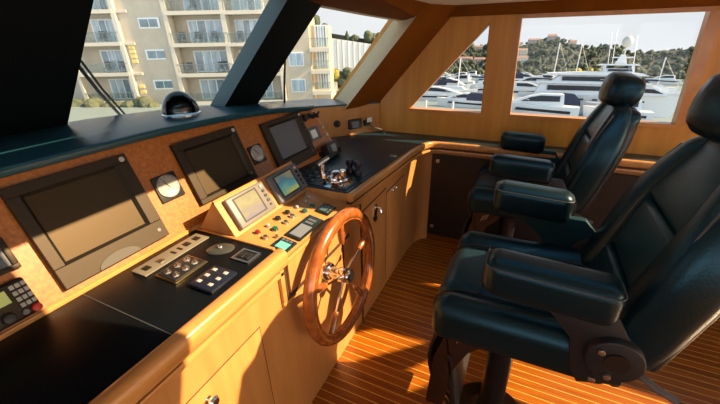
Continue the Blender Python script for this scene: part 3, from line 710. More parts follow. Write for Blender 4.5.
# ================================================================== STEERING WHEEL
wc = Vector((-.582, 1.04, .597)); RM = .262
wa = math.radians(3); wn = Vector((math.cos(wa), 0, math.sin(wa))); wu = Vector((-math.sin(wa), 0, math.cos(wa))); wy = Vector((0, 1, 0))
t = thing('steering_wheel', 'varnished mahogany ship steering wheel with five chrome spokes', 'steering wheel', wc - Vector((0, 0, .284)))
def wp(a, r, d=0): return wc + (wy * math.cos(a) + wu * math.sin(a)) * r + wn * d
bm = B(); tube(bm, [wp(2 * PI * k / 72, RM) for k in range(72)], .0245, n=16, closed=True); obj('rim', bm, W_MAHOG, t)
bm = B(); tube(bm, [wp(2 * PI * k / 72, RM - .021, .013) for k in range(72)], .005, n=6, closed=True); obj('rim_bead', bm, W_MAHOG, t)
bm = B(); cyl(bm, wc - wn * .02, wc + wn * .030, .034, .030, n=28, bev=.004); hub = obj('hub', bm, CHROME, t)
bm = B(); cyl(bm, wc + wn * .03, wc + wn * .036, .022, n=24); obj('hub_cap', bm, BLACKMET, hub)
bm = B(); cyl(bm, wc - wn * .078, wc - wn * .02, .026, .022, n=24); cyl(bm, wc - wn * .086, wc - wn * .060, .046, .034, n=28, bev=.006); obj('shaft', bm, CHROME, t)
for k in range(5):
    a = math.radians(88 + 72 * k)
    bm = B(); tube(bm, [wp(a, .02), wp(a, .165)], .0058, n=10); sp = obj('spoke', bm, CHROME, t)
    bm = B(); tube(bm, [wp(a, .150), wp(a, .158), wp(a, .19), wp(a, .225), wp(a, RM)], [.009, .0125, .0150, .0135, .0135], n=12); obj('handle', bm, W_MAHOG, sp)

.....

__WHAT IS EXPECTED__: Your copy of the data should match it exactly, except that pictures are left out.

__SOLUTION FOR THIS TASK__:
Continue the Blender Python script for this scene: part 3, from line 710. More parts follow. Write for Blender 4.5.
# ================================================================== STEERING WHEEL
wc = Vector((-.582, 1.04, .597)); RM = .262
wa = math.radians(3); wn = Vector((math.cos(wa), 0, math.sin(wa))); wu = Vector((-math.sin(wa), 0, math.cos(wa))); wy = Vector((0, 1, 0))
t = thing('steering_wheel', 'varnished mahogany ship steering wheel with five chrome spokes', 'steering wheel', wc - Vector((0, 0, .284)))
def wp(a, r, d=0): return wc + (wy * math.cos(a) + wu * math.sin(a)) * r + wn * d
bm = B(); tube(bm, [wp(2 * PI * k / 72, RM) for k in range(72)], .0245, n=16, closed=True); obj('rim', bm, W_MAHOG, t)
bm = B(); tube(bm, [wp(2 * PI * k / 72, RM - .021, .013) for k in range(72)], .005, n=6, closed=True); obj('rim_bead', bm, W_MAHOG, t)
bm = B(); cyl(bm, wc - wn * .02, wc + wn * .030, .034, .030, n=28, bev=.004); hub = obj('hub', bm, CHROME, t)
bm = B(); cyl(bm, wc + wn * .03, wc + wn * .036, .022, n=24); obj('hub_cap', bm, BLACKMET, hub)
bm = B(); cyl(bm, wc - wn * .078, wc - wn * .02, .026, .022, n=24); cyl(bm, wc - wn * .086, wc - wn * .060, .046, .034, n=28, bev=.006); obj('shaft', bm, CHROME, t)
for k in range(5):
    a = math.radians(88 + 72 * k)
    bm = B(); tube(bm, [wp(a, .02), wp(a, .165)], .0058, n=10); sp = obj('spoke', bm, CHROME, t)
    bm = B(); tube(bm, [wp(a, .150), wp(a, .158), wp(a, .19), wp(a, .225), wp(a, RM)], [.009, .0125, .0150, .0135, .0135], n=12); obj('handle', bm, W_MAHOG, sp)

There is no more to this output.